Sandy Dauphinee, east coast hairstylist, retires after 50 years in the industry.Celebrated stylist and salon owner, Sandy Dauphinee, looks back at 50 years in the industry.

From the time she was 16, Sandy Dauphinee knew she wanted to do hair. Now, after 50 years in the industry she loves, the long-time Halifax stylist and salon owner has hung up her shears and retired. “I will miss the people very much–-it’s not just doctors who touch people’s lives, but hairstylists, too. Everyday, it’s a very personable job,” she says.

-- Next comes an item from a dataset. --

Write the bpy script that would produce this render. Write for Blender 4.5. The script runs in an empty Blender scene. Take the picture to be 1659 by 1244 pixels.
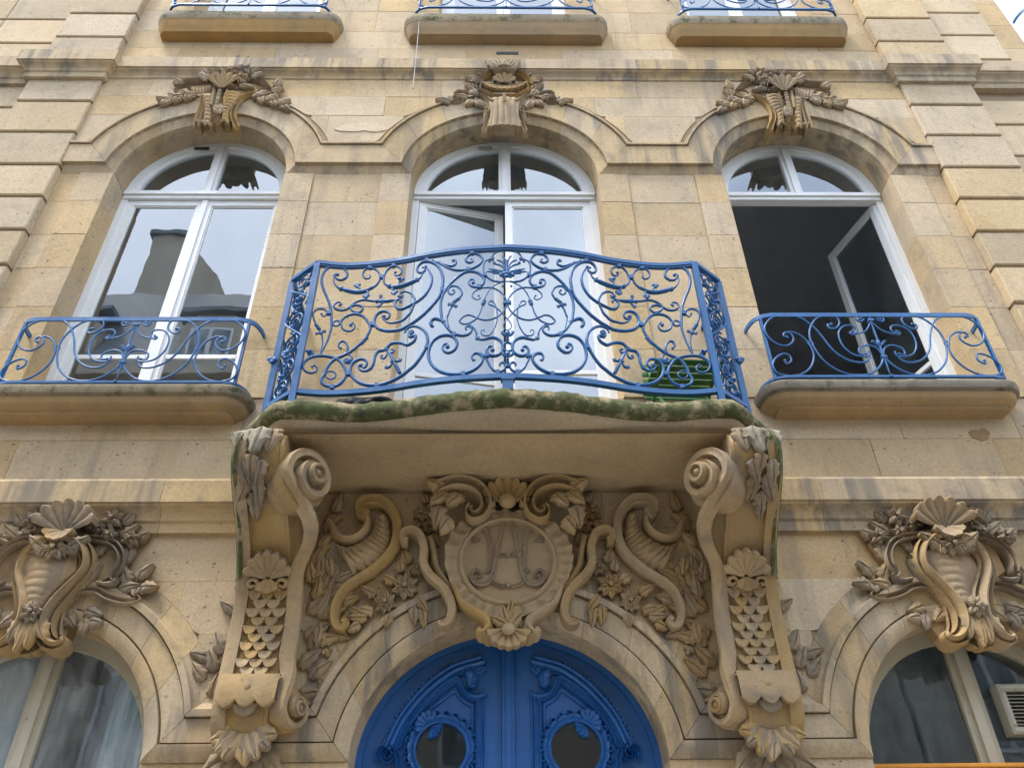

Dauphinee leaves behind a career full of accolades, strong industry relationships and a beloved salon she has passed into new hands. She opened her salon, From the Neck Up, in 1977, and it wasn’t always easy being an owner. Dauphinee realized that she couldn’t entirely depend on her staff to build up her salon, as many eventually left to start their own salons. This was especially brought home in the ’80s after a staff walkout. “I got through all the ups and downs by having one good distributor, Maritime Beauty Supply,” Dauphinee says. “I met Maurice Doucet when I was in school, and I feel a loyalty to them being a Maritimer, that’s a big thing. Maurice was there for me when I had any questions; he really guided me through.”

Her other long-term relationship with Redken also benefi ted the salon in multiple ways, including helping her staff to be on the same page despite different backgrounds and training. “When you are working on the same line, trained the same way, you speak the same language and it brings the salon team together,” she says.

In the early ’80s, Dauphinee began channelling her energy into competitions after Redken provided her with training and encouraged her to enter. “When you succeed, they succeed. I really believe in that,” she says.

And succeed she did. In 1984, Dauphinee was the first person in Nova Scotia and the first woman in Canada to win the Canadian Ladies’ Hairstyling Championships. She also went on to become a Redken platform artist until the '90s, when she chose to focus on her business.

Loyalty to Redken and Maritime Beauty Supply paid off again when she decided to retire. Both companies assisted in smoothly handing off ownership of From the Neck Up to Jonathan Neil in December 2010. After a year of transition, Dauphinee officially said goodbye. But while she may be done in the salon, she hasn’t quite managed to quit entirely. She’ll be appearing onstage in April for Redken at the Halifax ABA show.

Sandy Dauphinee passes on three tips for young stylists

1. Competing makes you a better stylist because you’re competing to do the best job.

2. Have confidence in your abilities. Don’t undercut yourself or apologize when you raise your prices if you are delivering quality service.

3. Make your client feel important. It’s not about the stylist, it’s about the client.